サンド: 具体的にお話ししましょう。声明は5月5日に公表したので、安倍首相による4月下旬の訪米に応えて作成したものであるかのような印象を与えたと思います。しかし、私は昨年来、何らかの意見をまとめることを考えていました。その当時は、安倍首相が米国を訪問することを知りませんでした。

米国の学者の多くが、ジャーナリストに対する脅迫が起きているとの報道に困惑し、日本にいる研究仲間は政府の財政援助を受けるために、ある種の問題を扱えない、と言っていることを聞きました。日本の政治の世界において、「慰安婦」制度の犠牲者に対して無神経な意見を頻繁に聞くようにもなっていました。

私を含む多くの者にとって、それは奇妙な議論に思われました。友人として、仲間として意見を述べるときが来た、と思ったのです。学者でない日本の多くの友人たちもまた、いわゆる「謝罪疲れ」を強く感じていることに気づいたことも述べておきましょう。私にとってよい友人たちです。彼らは、とにかく問題の全部が過ぎ去って欲しいと願っているのです。
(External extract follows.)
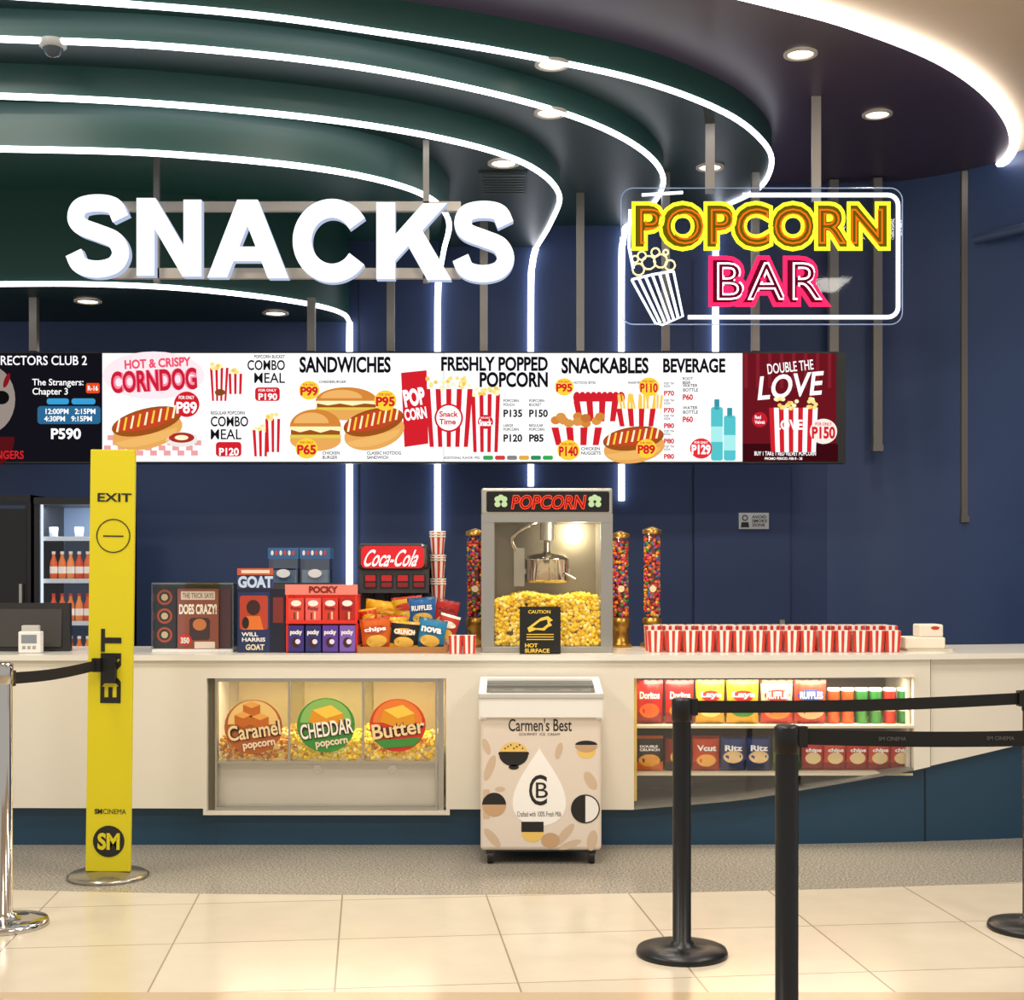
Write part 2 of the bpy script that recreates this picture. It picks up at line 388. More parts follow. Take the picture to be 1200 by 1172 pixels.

ここは一歩離れて、未解決なのだから問題は過ぎ去っていない、と述べることが大切だと考えました。

以上が私の考えです。こうした考えのもと、私たち数人は、この問題を議論するために、シカゴで3月26~29日に開催するアジア研究協会の年次大会の際に集まることにしました。

大会の数週間前に、アジア研究協会の大会においてこの問題をどのように取り上げるべきか考えながら日本を訪問しました。日本では、中堅の重要な知識人でも「この世代の米国人日本研究者は反日」と見当違いな意見を述べたり、真面目な研究者や新聞をあざ笑ったりしていることに改めて驚かされました。「日本がこの種の考え方の温床になってしまったのか」と思いました。

日本は非常にコスモポリタンな国です。彼らの発言を聞いたことで、横柄に見えるリスクを冒したとしても、外部から新鮮な空気を入れなければならないという気持ちが強まりました。

慰安婦問題への発言に強い締め付け

ダデン: 私たちは、憂慮すべき状況に気づいている、多様な専門分野からの187人の学者たちに集まってもらうことができました。「慰安婦」問題の最近の発言の多くは、強い締めつけを受けています。上からの完全な検閲ではありません。むしろ、日本において、許容されると考えられる発言の範囲が狭まっているようなのです。

多くの人たちが、問題の責任の全部が「他方」、つまり中国や韓国にあるのではない、という事実を見失っています。日本は「十分なことをやった」という考えが浸透しています。そのため、最近は日本の政策に対する非常に控えめな批判でさえ、「中国びいき」または「韓国びいき」と取られてしまいます。日本の政界内部では、中国や韓国と真に交流したいと望む者は、政治の場にいながら、日本の政策目標を設定する協議の場からは遠く離れています。これが最近の情勢で、そのため日本を地域のリーダーとして考えることが難しくなっています。

地域のほとんどが、開かれた社会としての日本に期待しています。日本で許容される議論の範囲がさらに狭くなれば、地域のリーダーという日本の目標は、さらに実現が難しくなると思います。私たちは、できるだけ目立たないように活動することを目指しました。